Wednesday, December 16, 2009

A whack on the top of the haid

While loading my laptop and lunch into my car yesterday, the wind somehow caught the rear door of my station wagon and whacked it down on my head - the sharp cornery part of the latch housing dug into the top of my skull. It was so cold outside that the tears froze on my face in the bitter, bitter wind.

Commence tiny violin solo.

Interestingly, it set off a frenzy of creativity. I spent a lot of time yesterday thinking about the awful holiday music we're force fed at this time of the year, and started hatching a bit of a scheme to do something to fight the pablum. So the question to me is, WHY do most people write sappy, stupid, awful holiday music? Why does it have to have saccharine melody and ridiculously cheery harmony, and what is UP with the jinglie bells? Bad and wrong people.

Let's dig into some holiday history, shall we? Celebration of the winter solstice has been going on since some observant early early early humans noticed that the sun moves in the sky every day. One morning you wake up and step out of the cave and the sun is over there, and a few days later you wake up and it's over there. Well, surely, the Sun is a God, and hey! God! Where are you going? Why's it so cold? Build fires to get His attention! Do something! Oh look! It's working! He stopped! Hey! Let's party!

That's the impulse that sends a little shiver down my spine at the first sight of snowflakes, the first whiff of evergreen, the first touch of bitter wind that reaches down from the North to freeze heart and soul. But I can think of very, very few holiday songs that celebrate that - truly embrace that older, wilder side of the season.

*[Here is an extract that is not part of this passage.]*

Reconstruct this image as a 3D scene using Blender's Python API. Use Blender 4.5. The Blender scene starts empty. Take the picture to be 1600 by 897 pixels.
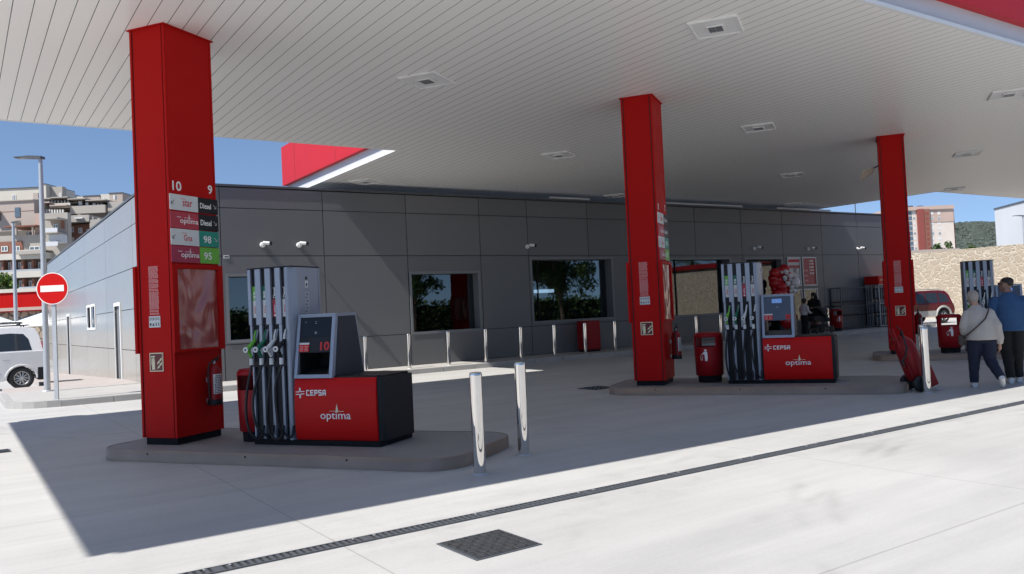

The life-or-death drive to survive it, to stay warm enough and have enough food laid by just to keep waking up every day until winter loses it's grip and things start to thaw. That's some powerful and (seemingly) completely untapped mojo that our modern world could use about now.

We have been feeling that a bit here in the Midwest lately. Damn it's cold. Ten below overnight with raging, howling winds that take your breath right away. During the long nights we feed the fire and pile on the blankets. Going out is exhausting. Staying in is little better. We tread lightly over the ice that now covers much of our daily Universe, braced against the wind that threatens to knock us right off our feet.

So why don't we embrace the fact that we DO it every year? Most of us don't tell the tale we live to tell. Especially not in song. I think maybe it's time to change that.